Officer Kimberly Brown, 32, a Rikers Island guard since June 2000, was fired after her arrest last month as the NYPD moved in to shut down the ring.

Police Commissioner Raymond Kelly said Brooklyn narcotics cops also nabbed Brown's boyfriend, Cleon Earl, and three baggage handlers at Kennedy Airport in a case that once again exposed the frailty of the nation's borders.

"It's a matter of concern and it's certainly a concern to homeland security," said Kelly at a news conference detailing the arrests.

Kelly headed the U.S. Customs Service during the Clinton administration.

"Obviously there's tremendous potential for contraband, [weapons of mass destruction], you name it, from getting into the country," Kelly said.

Since the early 1990s, bags packed with cocaine made their way into Kennedy Airport from Guyana, undetected by U.S. Customs.

Some 18 months ago, Brooklyn cops caught wind of the drug-smuggling ring, which allegedly brought 600 kilos of coke into the city every year.

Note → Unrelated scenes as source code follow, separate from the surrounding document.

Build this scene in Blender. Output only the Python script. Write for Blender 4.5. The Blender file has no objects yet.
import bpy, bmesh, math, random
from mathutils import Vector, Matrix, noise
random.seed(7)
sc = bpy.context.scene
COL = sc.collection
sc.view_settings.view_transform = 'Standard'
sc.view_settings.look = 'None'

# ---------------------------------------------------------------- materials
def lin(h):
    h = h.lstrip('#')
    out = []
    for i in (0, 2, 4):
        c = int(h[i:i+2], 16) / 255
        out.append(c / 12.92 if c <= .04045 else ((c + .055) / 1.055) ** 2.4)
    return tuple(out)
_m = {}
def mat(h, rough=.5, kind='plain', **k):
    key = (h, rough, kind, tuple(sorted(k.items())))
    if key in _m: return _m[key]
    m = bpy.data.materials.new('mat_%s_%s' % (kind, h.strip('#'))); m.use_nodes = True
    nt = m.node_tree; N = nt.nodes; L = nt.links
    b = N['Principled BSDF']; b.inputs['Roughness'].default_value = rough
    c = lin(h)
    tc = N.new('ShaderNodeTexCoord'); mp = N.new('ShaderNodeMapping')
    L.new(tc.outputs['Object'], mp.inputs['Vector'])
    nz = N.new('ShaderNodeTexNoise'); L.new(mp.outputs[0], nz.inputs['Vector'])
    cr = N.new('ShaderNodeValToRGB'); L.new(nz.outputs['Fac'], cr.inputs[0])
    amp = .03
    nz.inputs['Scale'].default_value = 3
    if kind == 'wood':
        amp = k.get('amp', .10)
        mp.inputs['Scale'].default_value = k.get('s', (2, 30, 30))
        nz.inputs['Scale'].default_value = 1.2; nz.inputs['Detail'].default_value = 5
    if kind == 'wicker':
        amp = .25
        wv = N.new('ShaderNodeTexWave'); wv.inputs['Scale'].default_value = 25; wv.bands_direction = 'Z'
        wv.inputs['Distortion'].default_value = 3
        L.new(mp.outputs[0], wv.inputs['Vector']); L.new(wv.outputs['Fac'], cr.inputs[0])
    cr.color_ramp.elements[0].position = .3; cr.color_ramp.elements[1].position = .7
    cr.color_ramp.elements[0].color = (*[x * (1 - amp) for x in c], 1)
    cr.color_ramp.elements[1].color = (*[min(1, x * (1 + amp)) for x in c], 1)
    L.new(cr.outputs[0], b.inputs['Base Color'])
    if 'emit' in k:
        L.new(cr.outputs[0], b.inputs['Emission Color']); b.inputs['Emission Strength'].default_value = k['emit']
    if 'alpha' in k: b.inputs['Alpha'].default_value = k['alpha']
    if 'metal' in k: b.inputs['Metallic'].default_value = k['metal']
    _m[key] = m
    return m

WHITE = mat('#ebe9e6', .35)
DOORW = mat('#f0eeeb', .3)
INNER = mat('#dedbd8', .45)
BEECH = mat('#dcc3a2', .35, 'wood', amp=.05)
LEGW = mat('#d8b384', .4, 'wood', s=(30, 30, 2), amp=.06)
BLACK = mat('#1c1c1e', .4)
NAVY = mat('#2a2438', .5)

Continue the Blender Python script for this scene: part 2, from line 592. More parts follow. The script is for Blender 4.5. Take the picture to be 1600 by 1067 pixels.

Two of the ring's leaders - Ansel Gouviea and Steven Gerrara - are being held on $10 million bail.

"There will be no option available to these people, other than going to trial or pleading guilty," said Brooklyn District Attorney Charles Hynes, who is prosecuting the case. "They ran a serious risk and they will pay the consequences."

The sting also netted two loaded guns, $400,000 and some 50 kilos of cocaine, most of it found in Brown's house, Kelly said.

Brown kept the drugs at her home in Queens Village, in plain sight and within reach of her kids, cops said.